I've got the following function series:
$$ f(x) = \sum_{n = 0}^{\infty} \frac{e^{nx}-1}{2^ne^{nx}}$$
Is it punctually convergent and uniformly convergent?
What I have done is:
I've chosen the series $\frac{1}{2^n}$ which is bigger than the series given in the problem, and because of the theory of Weierstrass, I've said that as $\frac{1}{2^n}$ is convergent, the given series is also convergent punctually and uniformly. But I'm not sure this is OK. If it's not, how can I do it?
I believe this can be put into the form of a geometric series s.t.

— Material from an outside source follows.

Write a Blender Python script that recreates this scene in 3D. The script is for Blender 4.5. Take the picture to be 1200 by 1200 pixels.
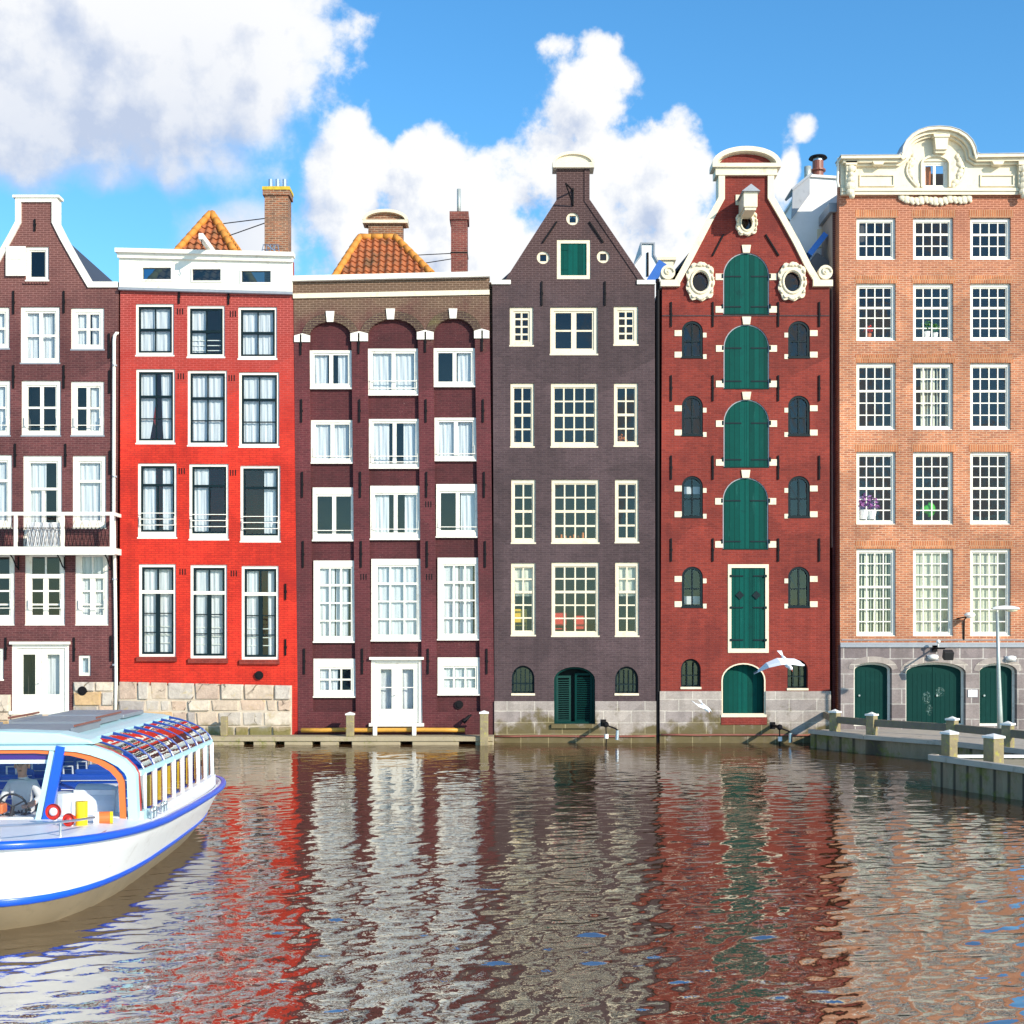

$$f(x) = \sum_{n = 0}^{\infty} \bigg(\frac{1}{2}\bigg)^n - \sum_{n = 0}^{\infty} \bigg(\frac{1}{2e^x}\bigg)^n $$
The first term can be evaluated without thought via the equation for the geometric series: $\sum_\limits{n =0}^{\infty} ar^k = \frac{a}{1-r}$, $\forall |r|<1$,
$$\implies f(x) = 2 - \sum_{n = 0}^{\infty} \bigg(\frac{1}{2e^x}\bigg)^n$$
The second term is also in the form of a geometric series, however it is only convergent if $\bigg|\frac{1}{2e^x} \bigg| < 1$.
More work is still require, but can you take it from here?